Jason: Of course we are. We are our own arbiters of cool.
I'm not sure if you've had these conversations with your 15-year-old, but my 19-year-old and I often talk about aesthetics and the difference between the good and the great; criteria for judging what makes music great and what makes art transcendent.
And the best thing about being our age and having thought about those issues since we were Lorelei's age (and we basically were Lorelei's age in 1990) is that we've come to coherent opinions on those issues.
So, hell yeah, we are the tastemakers. Whether anyone listens to us is a whole different story.
Daniel: Well then, I want to tell everyone to listen to this:
Jason: Niiice. What about this:
Daniel: OOOOOOOOH my goodness -- that is FUCKING AWESOME!
Jason: They're so young and the music is so hot!
Daniel: I wonder where this series is going to go. I know Abraham is going to release #3 with some more issues planned. I, for one, can't wait. It's brought back so much music and so many memories.
Jason: I know. One of the great thrills of going to college was being able to go back into the vaults of KLC, our college radio station, and discover so much great music. It was an almost constant feeling of euphoria. So I know exactly how Lorelei felt. For that brief moment, I was incredibly musically hip.

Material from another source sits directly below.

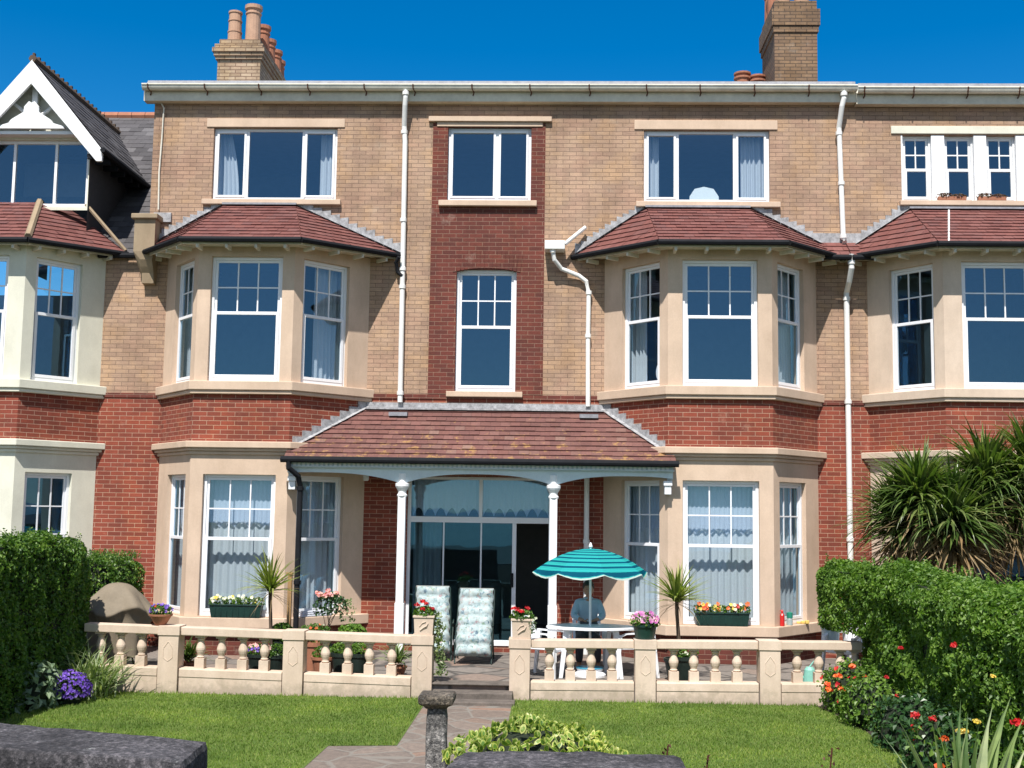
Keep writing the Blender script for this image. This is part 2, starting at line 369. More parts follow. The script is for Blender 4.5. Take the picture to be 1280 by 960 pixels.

Daniel: Come on, Sacks. You're still hip. We're still hip. DAMNIT, I'M TELLING YOU THAT WE'RE STILL HIP!
Ahem…
So, Mixtape #2, yay or nay?
Jason: Yay on the merits and a big yea because hell yeah I was Lorelei and I knew exactly how she felt.
Daniel: And a super massively enormous YAY for all the music. Oh man, the music.
Jason: Man, now I'm surfing YouTube.
Daniel: This has happened to us before, hasn't it, Sacks?
Jason: Ha, yeah, man, we're too damn compatible sometimes with our taste….
Daniel: I'll meet you left of the dial.